• EXERCISE DIRECTIONS: For the material that follows, list every line containing the word "parts".
-- START OF RECORDED INFORMATION --
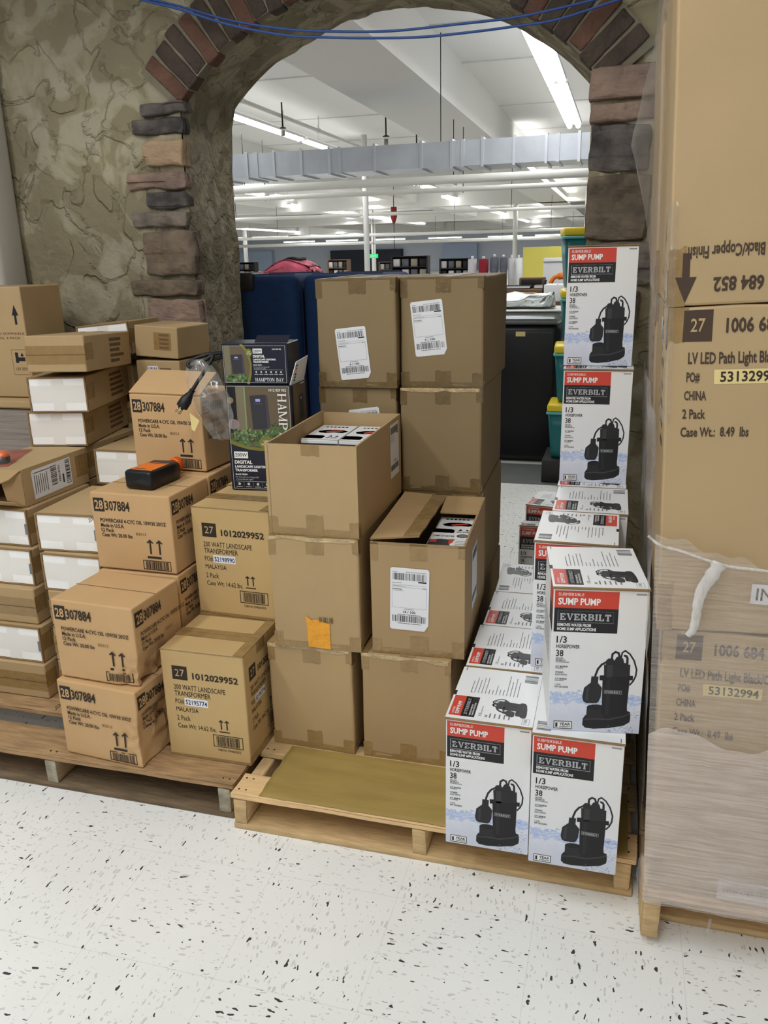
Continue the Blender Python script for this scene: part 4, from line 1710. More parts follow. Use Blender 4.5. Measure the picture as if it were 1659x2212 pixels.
def pump_box(turned=False, worn=0):
    p = empty('pump_box')
    mb = MB()
    w_, d_, h_ = PW, PD, PH - .004
    mb.rbox(-w_ / 2, w_ / 2, 0, d_, .0005, h_, .002, 'card_white', seg=1, smooth=False)
    F = front(mb, w_, d_, h_, .0003)
    F.rect(.004, .004, .996, .996, 'pump_print', .5)
    pump_front(F)
    # side panel: red corner stripe, parts of the same print
    S_ = right(mb, w_, d_, h_)
    S_.rect(0, .012, .30, .128, 'ink_red')
    S_.rect(0, .128, .30, .26, 'ink_black')
    for i in range(9):
        S_.lines(.1, .34 + i * .03, .8, .008, 'ink_grey', 2, i)
    L_ = left(mb, w_, d_, h_)
    L_.rect(.70, .012, 1, .128, 'ink_red')
    L_.rect(.70, .128, 1, .29, 'ink_black')
    for i in range(9):
        L_.lines(.1, .34 + i * .03, .8, .008, 'ink_grey', 2, i)
    mb.build('body', p)
    mb = MB()
    z0 = h_ + .0004
    mb.rbox(-w_ / 2 - .0015, w_ / 2 + .0015, -.004, d_, z0, z0 + .0034, .0006, 'kraft_edge', seg=1, smooth=False)
    Tt = (top_side_turned if turned else top_side)(mb, w_ + .002, d_, z0 + .0034, .0003)
    Tt.rect(0, 0, 1, 1, 'card_white', 1)
    Tt.lift = .0004
    pump_lid(Tt)
    # thumb notch on the lid's edge
    q = -w_ / 2 - .0016 if not turned else w_ / 2 + .0016
    mb.box(min(q, q + .006 * (1 if not turned else -1)), max(q, q + .006 * (1 if not turned else -1)), d_ * .42, d_ * .50, z0 + .0030, z0 + .0044, 'ink_black')
    mb.build('lid', p)['label'] = 'white printed lid with brown board edge'
    return p


PG = 'white sump pump boxes'
pumps = pump_box()
pumps.location = (-.213, 1.471, .1)
tag(pumps, 'white pump box at the front corner of the pale pallet, nothing on its lid', 'box', PG)
plist = [
         ((-.211, 1.704, .1), .8, 'white pump box lying second behind the bare-lid front one'),
         ((-.208, 1.931, .1), .6, 'white pump box lying third behind the bare-lid front one'),
         ((-.028, 1.70, .1), 0, 'bottom white pump box hidden behind the two front ones'),
         ((-.025, 1.93, .1), 0, 'bottom white pump box hidden under the third row'),
         ((-.024, 2.17, .1), 0, 'bottom white pump box at the back, below the tall stack'),
         ((-.046, 1.961, .409), .4, 'white pump box with its lid showing directly before the tall stack'),
         ((-.051, 2.192, .409), 0, 'white pump box at the foot of the tall stack, hidden but for its rim'),
         ((-.051, 2.235, .718), .5, 'white pump box second from the top of the tall stack'),
         ((-.056, 2.290, 1.028), .2, 'white pump box at the very top of the tall stack'),
         ((-.006, 1.484, .409), 8.1, 'white pump box set askew on the front ones, its lid and face in full view'),
         ((-.255, 3.345, 0), -10, 'white pump box standing alone on the floor beyond the pallet')]
for loc, rz, lb in plist:
    copy_tree(pumps, loc, (0, 0, R(rz)), lb, PG)
c = copy_tree(pumps, (-.245, 3.015, .004), (R(-13), 0, R(2)), 'white pump box leaning back on the floor just behind the pallet rows', PG)
pt = pump_box(True)
pt.location = (-.067, 1.731, .409)
tag(pt, 'white pump box with its lid print upside down, behind the one set askew', 'box', PG)
copy_tree(pt, (-.033, 1.455, .1), (0, 0, R(.1)), 'white pump box under the one set askew, low at the front beside the wrapped pallet', PG)
copy_tree(pt, (-.209, 2.160, .1), (0, 0, R(2)), 'white pump box lying fourth and last in the row of lids', PG)

# ------------------------------------------------------------------ long cartons with white ends
LW, LD, LH = 0.193, 0.293, 0.1105


def long_carton(white=True, d_=LD, w_=LW, notch=1, print_side=True, seed=0):
    p = empty('long_carton')
    mb = MB()
    m = 'kraft_olive'
    if white:
        mb.rbox(-w_ / 2, w_ / 2, 0.004, d_, .0006, LH - .0006, .002, m, seg=1, smooth=False)
        t = .0045
        mb.box(-w_ / 2, w_ / 2, -.004, .004, LH - t, LH - .0004, 'kraft_edge')
        mb.box(-w_ / 2, w_ / 2, -.004, .004, 0.0006, t * .7, 'kraft_edge')
        mb.box(-w_ / 2, -w_ / 2 + t, -.004, .004, t * .7, LH - t, 'kraft_edge')
        mb.box(w_ / 2 - t, w_ / 2, -.004, .004, t * .7, LH - t, 'kraft_edge')
        if notch:
            x = w_ / 2 - t - .002 if notch > 0 else -w_ / 2 + t + .002
            mb.box(x - .004, x + .004, -.0046, .003, LH * .34, LH * .62, 'ink_grey')
    else:
        mb.rbox(-w_ / 2, w_ / 2, 0, d_, .0006, LH - .0006, .003, m, seg=1, smooth=False)
        F = front(mb, w_, d_, LH)
        F.tape(0, .28, 1, .78, rag=0)
        F.rect(0, .515, 1, .53, 'kraft_dark', 2)
    S_ = right(mb, w_, d_, LH)
    S_.tape(0, .22, .16, .66, seed=seed)
    if print_side:
        r = random.Random(seed)
        for i in range(5):
            S_.lines(.52, .15 + i * .15, .52 + r.uniform(.2, .32), .085, 'ink_soft', 2, seed + i)
    T_ = top(mb, w_, d_, LH)
    T_.rect(.40, 0, .60, .14, 'tape_brown')
    T_.ell(.24, .12, .06, .03, 'kraft_edge', 1)
    T_.ell(.24, .12, .045, .02, m, 2)
    mb.build('body', p)
    if white:
        mb = MB()
        t = .005
        mb.rbox(-w_ / 2 + t, w_ / 2 - t, -.001, .0035, t * .8, LH - t, .001, 'end_white', seg=1, smooth=False)
        F = Face(mb, (-w_ / 2 + t, -.001, t * .8), (1, 0, 0), (0, 0, 1), w_ - 2 * t, LH - 1.8 * t, .0003)
        F.tape(.40, 0, .62, 1, 'tape_white', rag=0)
        F.tape(0, .22, 1, .30, 'tape_white', k=2, rag=0)
        F.rect(.0, .30, .40, .74, 'tape_white', 1)
        F.rect(.62, .30, 1, .74, 'tape_white', 1)
        mb.build('white_end', p)['label'] = 'white taped end panel'
    return p


LG = 'long cartons stacked on the weathered pallet'
lw = long_carton(seed=1)
lw.location = (-1.463, 1.863, .5435)
lw.rotation_euler = (0, 0, R(3))
tag(lw, 'white-ended carton with its bare lid showing, behind the oil carton under the bottle', 'carton', LG)
lb_ = long_carton(False, seed=2)
lb_.location = (-1.649, 1.792, .1)
tag(lb_, 'brown taped carton at the bottom of the stack cut by the frame', 'carton', LG)
for pr_, loc, rz, lb in [
        (lw, (-1.657, 1.806, .211), 0, 'white-ended carton second from the bottom of the stack cut by the frame'),
        (lb_, (-1.673, 1.824, .322), 0, 'brown taped carton midway up the stack cut by the frame'),
        (lw, (-1.682, 1.850, .4325), 0, 'upper middle white-ended carton of the stack cut by the frame'),
        (lw, (-1.697, 1.876, .5435), -1, 'white-ended carton just under the open mailer carton with the shipping label'),
        (lb_, (-1.438, 1.831, .322), 0, 'brown carton low behind the torn oil carton, below two white-ended ones'),
        (lb_, (-1.440, 1.83, .211), 0, 'hidden second carton of the stack behind the oil cartons'),
        (lb_, (-1.440, 1.83, .1), 0, 'hidden lowest carton of the stack behind the oil cartons'),
        (lw, (-1.446, 1.838, .4325), 0, 'white-ended carton second from the top of the stack behind the oil cartons'),
        (lw, (-1.470, 2.175, .6545), 0, 'white-ended carton beside the topmost oil carton, its end half hidden')]:
    copy_tree(pr_, loc, (0, 0, R(rz)), lb, LG)
for k in range(5):
    copy_tree(lb_, (-1.47, 2.19, .1 + .111 * k), (0, 0, 0), 'carton hidden under the white-ended one beside the topmost oil carton', 'cartons hidden in the rear stack by the oil cartons')
for k in range(6):
    copy_tree(lb_, (-1.72, 2.21, .1 + .111 * k), (0, 0, 0), 'carton hidden under the leaning stack by the plaster wall', 'cartons hidden under the leaning stack')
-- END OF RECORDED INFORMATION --
• SOLUTION FOR THIS TASK:
Continue the Blender Python script for this scene: part 4, from line 1710. More parts follow. Use Blender 4.5. Measure the picture as if it were 1659x2212 pixels.
    # side panel: red corner stripe, parts of the same print